• _GIVEN EXERCISE_
Reproduce the listing that follows with no differences at all.

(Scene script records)
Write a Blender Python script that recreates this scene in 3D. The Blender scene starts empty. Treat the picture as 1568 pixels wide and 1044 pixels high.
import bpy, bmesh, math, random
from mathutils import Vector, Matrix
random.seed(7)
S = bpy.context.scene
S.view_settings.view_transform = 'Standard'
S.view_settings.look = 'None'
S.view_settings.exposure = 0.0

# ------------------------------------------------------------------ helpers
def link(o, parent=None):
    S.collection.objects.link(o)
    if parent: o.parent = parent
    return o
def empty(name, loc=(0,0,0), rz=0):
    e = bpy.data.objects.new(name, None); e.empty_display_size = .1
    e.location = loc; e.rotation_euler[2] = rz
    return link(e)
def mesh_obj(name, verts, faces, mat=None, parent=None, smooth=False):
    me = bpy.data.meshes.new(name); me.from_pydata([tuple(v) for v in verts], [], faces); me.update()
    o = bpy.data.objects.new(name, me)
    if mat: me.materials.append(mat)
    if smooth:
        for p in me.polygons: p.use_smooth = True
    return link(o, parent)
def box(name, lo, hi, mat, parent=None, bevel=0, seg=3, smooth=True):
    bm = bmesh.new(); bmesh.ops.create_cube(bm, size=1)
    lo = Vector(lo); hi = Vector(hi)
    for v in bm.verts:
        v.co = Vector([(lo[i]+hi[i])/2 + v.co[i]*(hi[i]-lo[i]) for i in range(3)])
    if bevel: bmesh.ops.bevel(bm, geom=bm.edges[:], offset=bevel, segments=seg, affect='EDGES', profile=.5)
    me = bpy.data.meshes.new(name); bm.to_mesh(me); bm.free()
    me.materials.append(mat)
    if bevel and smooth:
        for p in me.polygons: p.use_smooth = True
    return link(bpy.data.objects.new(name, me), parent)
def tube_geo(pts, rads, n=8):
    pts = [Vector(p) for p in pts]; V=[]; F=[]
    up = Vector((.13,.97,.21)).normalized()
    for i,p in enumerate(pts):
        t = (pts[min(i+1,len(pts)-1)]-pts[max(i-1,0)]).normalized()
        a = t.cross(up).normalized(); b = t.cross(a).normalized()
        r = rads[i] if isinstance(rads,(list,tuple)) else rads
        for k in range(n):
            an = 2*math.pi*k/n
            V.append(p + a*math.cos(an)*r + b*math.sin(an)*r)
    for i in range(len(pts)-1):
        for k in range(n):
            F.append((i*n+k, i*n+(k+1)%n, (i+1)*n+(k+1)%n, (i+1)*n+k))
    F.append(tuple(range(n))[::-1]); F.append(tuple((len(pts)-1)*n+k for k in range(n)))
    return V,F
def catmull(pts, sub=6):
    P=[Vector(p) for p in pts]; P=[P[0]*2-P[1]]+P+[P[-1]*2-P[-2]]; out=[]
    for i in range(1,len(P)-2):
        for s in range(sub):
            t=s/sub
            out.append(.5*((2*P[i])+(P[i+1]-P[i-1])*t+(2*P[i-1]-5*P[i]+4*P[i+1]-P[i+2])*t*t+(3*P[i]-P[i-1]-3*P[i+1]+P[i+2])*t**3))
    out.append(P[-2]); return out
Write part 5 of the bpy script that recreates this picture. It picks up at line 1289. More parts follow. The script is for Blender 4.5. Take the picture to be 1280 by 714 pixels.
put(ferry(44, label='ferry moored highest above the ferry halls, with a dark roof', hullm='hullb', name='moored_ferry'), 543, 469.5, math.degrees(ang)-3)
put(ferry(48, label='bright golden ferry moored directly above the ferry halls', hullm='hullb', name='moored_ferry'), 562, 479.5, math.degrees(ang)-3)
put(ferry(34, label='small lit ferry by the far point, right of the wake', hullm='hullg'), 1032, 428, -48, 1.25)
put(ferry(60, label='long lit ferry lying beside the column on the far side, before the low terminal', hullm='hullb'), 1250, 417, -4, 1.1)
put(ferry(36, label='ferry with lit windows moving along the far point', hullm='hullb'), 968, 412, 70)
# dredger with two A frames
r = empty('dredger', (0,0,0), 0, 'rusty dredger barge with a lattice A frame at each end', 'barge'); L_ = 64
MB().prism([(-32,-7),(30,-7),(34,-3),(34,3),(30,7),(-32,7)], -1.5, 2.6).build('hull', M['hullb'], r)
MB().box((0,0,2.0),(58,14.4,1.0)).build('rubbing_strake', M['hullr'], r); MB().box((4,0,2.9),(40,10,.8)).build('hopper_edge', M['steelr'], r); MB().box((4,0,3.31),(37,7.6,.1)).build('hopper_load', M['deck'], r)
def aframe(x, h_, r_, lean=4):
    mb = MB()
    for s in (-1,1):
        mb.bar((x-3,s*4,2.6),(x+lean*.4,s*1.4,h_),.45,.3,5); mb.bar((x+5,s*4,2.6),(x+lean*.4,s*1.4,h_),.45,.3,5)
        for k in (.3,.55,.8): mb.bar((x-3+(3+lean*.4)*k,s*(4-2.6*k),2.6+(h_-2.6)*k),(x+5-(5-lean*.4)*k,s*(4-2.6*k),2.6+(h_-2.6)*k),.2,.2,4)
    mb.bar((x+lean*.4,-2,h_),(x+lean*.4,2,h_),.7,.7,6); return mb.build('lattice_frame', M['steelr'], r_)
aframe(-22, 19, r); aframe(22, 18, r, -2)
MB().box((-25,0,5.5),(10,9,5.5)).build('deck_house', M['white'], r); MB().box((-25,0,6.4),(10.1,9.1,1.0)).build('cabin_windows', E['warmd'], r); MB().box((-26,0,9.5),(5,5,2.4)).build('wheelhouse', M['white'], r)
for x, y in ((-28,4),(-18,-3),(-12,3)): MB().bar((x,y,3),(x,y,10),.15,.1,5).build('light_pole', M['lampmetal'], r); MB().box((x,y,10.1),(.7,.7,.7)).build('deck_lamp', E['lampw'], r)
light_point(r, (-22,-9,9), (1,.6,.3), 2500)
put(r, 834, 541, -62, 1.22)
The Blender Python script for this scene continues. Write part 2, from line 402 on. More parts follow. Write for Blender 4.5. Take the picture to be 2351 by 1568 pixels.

• _RESPONSE TO THIS EXERCISE_
Write a Blender Python script that recreates this scene in 3D. The Blender scene starts empty. Treat the picture as 1568 pixels wide and 1044 pixels high.
import bpy, bmesh, math, random
from mathutils import Vector, Matrix
random.seed(7)
S = bpy.context.scene
S.view_settings.view_transform = 'Standard'
S.view_settings.look = 'None'
S.view_settings.exposure = 0.0

# ------------------------------------------------------------------ helpers
def link(o, parent=None):
    S.collection.objects.link(o)
    if parent: o.parent = parent
    return o
def empty(name, loc=(0,0,0), rz=0):
    e = bpy.data.objects.new(name, None); e.empty_display_size = .1
    e.location = loc; e.rotation_euler[2] = rz
    return link(e)
def mesh_obj(name, verts, faces, mat=None, parent=None, smooth=False):
    me = bpy.data.meshes.new(name); me.from_pydata([tuple(v) for v in verts], [], faces); me.update()
    o = bpy.data.objects.new(name, me)
    if mat: me.materials.append(mat)
    if smooth:
        for p in me.polygons: p.use_smooth = True
    return link(o, parent)
def box(name, lo, hi, mat, parent=None, bevel=0, seg=3, smooth=True):
    bm = bmesh.new(); bmesh.ops.create_cube(bm, size=1)
    lo = Vector(lo); hi = Vector(hi)
    for v in bm.verts:
        v.co = Vector([(lo[i]+hi[i])/2 + v.co[i]*(hi[i]-lo[i]) for i in range(3)])
    if bevel: bmesh.ops.bevel(bm, geom=bm.edges[:], offset=bevel, segments=seg, affect='EDGES', profile=.5)
    me = bpy.data.meshes.new(name); bm.to_mesh(me); bm.free()
    me.materials.append(mat)
    if bevel and smooth:
        for p in me.polygons: p.use_smooth = True
    return link(bpy.data.objects.new(name, me), parent)
def tube_geo(pts, rads, n=8):
    pts = [Vector(p) for p in pts]; V=[]; F=[]
    up = Vector((.13,.97,.21)).normalized()
    for i,p in enumerate(pts):
        t = (pts[min(i+1,len(pts)-1)]-pts[max(i-1,0)]).normalized()
        a = t.cross(up).normalized(); b = t.cross(a).normalized()
        r = rads[i] if isinstance(rads,(list,tuple)) else rads
        for k in range(n):
            an = 2*math.pi*k/n
            V.append(p + a*math.cos(an)*r + b*math.sin(an)*r)
    for i in range(len(pts)-1):
        for k in range(n):
            F.append((i*n+k, i*n+(k+1)%n, (i+1)*n+(k+1)%n, (i+1)*n+k))
    F.append(tuple(range(n))[::-1]); F.append(tuple((len(pts)-1)*n+k for k in range(n)))
    return V,F
def catmull(pts, sub=6):
    P=[Vector(p) for p in pts]; P=[P[0]*2-P[1]]+P+[P[-1]*2-P[-2]]; out=[]
    for i in range(1,len(P)-2):
        for s in range(sub):
            t=s/sub
            out.append(.5*((2*P[i])+(P[i+1]-P[i-1])*t+(2*P[i-1]-5*P[i]+4*P[i+1]-P[i+2])*t*t+(3*P[i]-P[i-1]-3*P[i+1]+P[i+2])*t**3))
    out.append(P[-2]); return out
Write part 5 of the bpy script that recreates this picture. It picks up at line 1289. More parts follow. The script is for Blender 4.5. Take the picture to be 1280 by 714 pixels.
put(ferry(44, label='ferry moored highest above the ferry halls, with a dark roof', hullm='hullb', name='moored_ferry'), 543, 469.5, math.degrees(ang)-3)
put(ferry(48, label='bright golden ferry moored directly above the ferry halls', hullm='hullb', name='moored_ferry'), 562, 479.5, math.degrees(ang)-3)
put(ferry(34, label='small lit ferry by the far point, right of the wake', hullm='hullg'), 1032, 428, -48, 1.25)
put(ferry(60, label='long lit ferry lying beside the column on the far side, before the low terminal', hullm='hullb'), 1250, 417, -4, 1.1)
put(ferry(36, label='ferry with lit windows moving along the far point', hullm='hullb'), 968, 412, 70)
# dredger with two A frames
r = empty('dredger', (0,0,0), 0, 'rusty dredger barge with a lattice A frame at each end', 'barge'); L_ = 64
MB().prism([(-32,-7),(30,-7),(34,-3),(34,3),(30,7),(-32,7)], -1.5, 2.6).build('hull', M['hullb'], r)
MB().box((0,0,2.0),(58,14.4,1.0)).build('rubbing_strake', M['hullr'], r); MB().box((4,0,2.9),(40,10,.8)).build('hopper_edge', M['steelr'], r); MB().box((4,0,3.31),(37,7.6,.1)).build('hopper_load', M['deck'], r)
def aframe(x, h_, r_, lean=4):
    mb = MB()
    for s in (-1,1):
        mb.bar((x-3,s*4,2.6),(x+lean*.4,s*1.4,h_),.45,.3,5); mb.bar((x+5,s*4,2.6),(x+lean*.4,s*1.4,h_),.45,.3,5)
        for k in (.3,.55,.8): mb.bar((x-3+(3+lean*.4)*k,s*(4-2.6*k),2.6+(h_-2.6)*k),(x+5-(5-lean*.4)*k,s*(4-2.6*k),2.6+(h_-2.6)*k),.2,.2,4)
    mb.bar((x+lean*.4,-2,h_),(x+lean*.4,2,h_),.7,.7,6); return mb.build('lattice_frame', M['steelr'], r_)
aframe(-22, 19, r); aframe(22, 18, r, -2)
MB().box((-25,0,5.5),(10,9,5.5)).build('deck_house', M['white'], r); MB().box((-25,0,6.4),(10.1,9.1,1.0)).build('cabin_windows', E['warmd'], r); MB().box((-26,0,9.5),(5,5,2.4)).build('wheelhouse', M['white'], r)
for x, y in ((-28,4),(-18,-3),(-12,3)): MB().bar((x,y,3),(x,y,10),.15,.1,5).build('light_pole', M['lampmetal'], r); MB().box((x,y,10.1),(.7,.7,.7)).build('deck_lamp', E['lampw'], r)
light_point(r, (-22,-9,9), (1,.6,.3), 2500)
put(r, 834, 541, -62, 1.22)
The Blender Python script for this scene continues. Write part 2, from line 402 on. More parts follow. Write for Blender 4.5. Take the picture to be 2351 by 1568 pixels.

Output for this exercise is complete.